Scripts that build scenes
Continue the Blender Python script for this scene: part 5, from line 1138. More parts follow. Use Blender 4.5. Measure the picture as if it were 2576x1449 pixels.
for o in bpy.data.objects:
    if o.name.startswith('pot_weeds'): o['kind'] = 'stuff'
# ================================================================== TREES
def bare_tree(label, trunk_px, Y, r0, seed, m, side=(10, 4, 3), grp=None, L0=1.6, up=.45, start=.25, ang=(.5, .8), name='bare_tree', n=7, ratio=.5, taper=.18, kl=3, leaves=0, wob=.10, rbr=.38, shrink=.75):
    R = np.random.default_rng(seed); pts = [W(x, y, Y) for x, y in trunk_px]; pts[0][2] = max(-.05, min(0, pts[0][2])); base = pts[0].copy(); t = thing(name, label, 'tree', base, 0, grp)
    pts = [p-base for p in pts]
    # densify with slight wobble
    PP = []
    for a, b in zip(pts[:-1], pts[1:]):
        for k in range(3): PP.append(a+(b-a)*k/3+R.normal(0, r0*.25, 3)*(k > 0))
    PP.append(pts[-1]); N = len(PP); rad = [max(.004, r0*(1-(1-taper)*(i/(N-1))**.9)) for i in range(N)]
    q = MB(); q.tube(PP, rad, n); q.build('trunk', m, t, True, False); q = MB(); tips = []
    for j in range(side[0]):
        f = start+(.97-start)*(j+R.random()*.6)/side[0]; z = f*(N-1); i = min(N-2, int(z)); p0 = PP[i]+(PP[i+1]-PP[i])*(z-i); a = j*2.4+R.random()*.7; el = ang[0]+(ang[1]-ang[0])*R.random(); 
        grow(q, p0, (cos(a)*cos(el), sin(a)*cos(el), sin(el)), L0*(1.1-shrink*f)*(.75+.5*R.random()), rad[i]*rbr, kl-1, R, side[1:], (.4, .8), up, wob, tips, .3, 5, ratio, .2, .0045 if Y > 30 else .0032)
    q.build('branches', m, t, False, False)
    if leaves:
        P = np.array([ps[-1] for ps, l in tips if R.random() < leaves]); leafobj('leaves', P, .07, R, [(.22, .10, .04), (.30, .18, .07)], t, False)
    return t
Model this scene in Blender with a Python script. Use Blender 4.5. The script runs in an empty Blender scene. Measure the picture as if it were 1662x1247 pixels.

GIVEN REQUEST: Each line of the material should be echoed exactly.

SOLUTION:
Continue the Blender Python script for this scene: part 5, from line 1138. More parts follow. Use Blender 4.5. Measure the picture as if it were 2576x1449 pixels.
for o in bpy.data.objects:
    if o.name.startswith('pot_weeds'): o['kind'] = 'stuff'
# ================================================================== TREES
def bare_tree(label, trunk_px, Y, r0, seed, m, side=(10, 4, 3), grp=None, L0=1.6, up=.45, start=.25, ang=(.5, .8), name='bare_tree', n=7, ratio=.5, taper=.18, kl=3, leaves=0, wob=.10, rbr=.38, shrink=.75):
    R = np.random.default_rng(seed); pts = [W(x, y, Y) for x, y in trunk_px]; pts[0][2] = max(-.05, min(0, pts[0][2])); base = pts[0].copy(); t = thing(name, label, 'tree', base, 0, grp)
    pts = [p-base for p in pts]
    # densify with slight wobble
    PP = []
    for a, b in zip(pts[:-1], pts[1:]):
        for k in range(3): PP.append(a+(b-a)*k/3+R.normal(0, r0*.25, 3)*(k > 0))
    PP.append(pts[-1]); N = len(PP); rad = [max(.004, r0*(1-(1-taper)*(i/(N-1))**.9)) for i in range(N)]
    q = MB(); q.tube(PP, rad, n); q.build('trunk', m, t, True, False); q = MB(); tips = []
    for j in range(side[0]):
        f = start+(.97-start)*(j+R.random()*.6)/side[0]; z = f*(N-1); i = min(N-2, int(z)); p0 = PP[i]+(PP[i+1]-PP[i])*(z-i); a = j*2.4+R.random()*.7; el = ang[0]+(ang[1]-ang[0])*R.random(); 
        grow(q, p0, (cos(a)*cos(el), sin(a)*cos(el), sin(el)), L0*(1.1-shrink*f)*(.75+.5*R.random()), rad[i]*rbr, kl-1, R, side[1:], (.4, .8), up, wob, tips, .3, 5, ratio, .2, .0045 if Y > 30 else .0032)
    q.build('branches', m, t, False, False)
    if leaves:
        P = np.array([ps[-1] for ps, l in tips if R.random() < leaves]); leafobj('leaves', P, .07, R, [(.22, .10, .04), (.30, .18, .07)], t, False)
    return t
Model this scene in Blender with a Python script. Use Blender 4.5. The script runs in an empty Blender scene. Measure the picture as if it were 1662x1247 pixels.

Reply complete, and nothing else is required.